Lindley’s reputation as a skilled and amazingly inventive master of virtually every stringed instrument helped land him a job with Browne in 1971, and that connection has lasted three decades. His affiliation with one of the 1970s’ biggest performers also allowed him to branch out to do session work with various parties in the music scene, including work with Warren Zevon, Linda Ronstadt, Crosby, Stills and Nash and Rod Stewart, as well as guest spots on albums by everyone from Iggy Pop to Bob Dylan.

He also enjoyed success with his own 1980s reggae-influenced rock band El Rayo-X (“Mercury Blues” still appears on radio from time to time).

With a lifelong love of international music, Lindley and fellow guitar eccentric Henry Kaiser traveled to Madagascar in 1991 to record six albums of indigenous music; the experience served to change Lindley’s musical directions and he’s concentrated on a more worldly sound ever since, including six years of work with Jordanian-born percussionist Hani Naser.

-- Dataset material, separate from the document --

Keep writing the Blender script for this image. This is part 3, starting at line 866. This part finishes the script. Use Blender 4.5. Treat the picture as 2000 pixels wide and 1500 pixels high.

His most recent world music experiments have linked him with Ingram, a Madison, Wisc.-born drumming sensation who’s worked with Browne, Sheryl Crowe, Blues Traveler, Tracey Chapman and Art Garfunkel

Lindley’s also set an important precedent in the music business by managing the release of his own bootleg albums – even going so far as adding a note in his CDs asking anyone who’s ever uploaded his music from the Internet to send him $5 (the strategy, amazingly enough, apparently produces a few handfuls of fivers when he greets fans at every show).

The San Francisco Chronicle described Twango Bango III as further evidence of Lindley and Ingram’s surreal approach to music: “old time blues played on the banjo and set to a reggae beat; rip-snorting ZZ Top-style barbecue rock, backwoods Cajun with Middle Eastern motifs, and a nutty, self-effacing number called “When A Guy Gets Boobs.'”

Lindley and Ingram play at 7 p.m. tonight at State Bridge. State Bridge’s upcoming schedule includes an appearance 4 p.m. Sunday by bluegrassers Mary and Mars (featuring the original mandolin player for the Dixie Chicks). July will also feature shows by the ReBirth Brass Band, Little Hercules and Melvin Seals and the Jerry Garcia Band.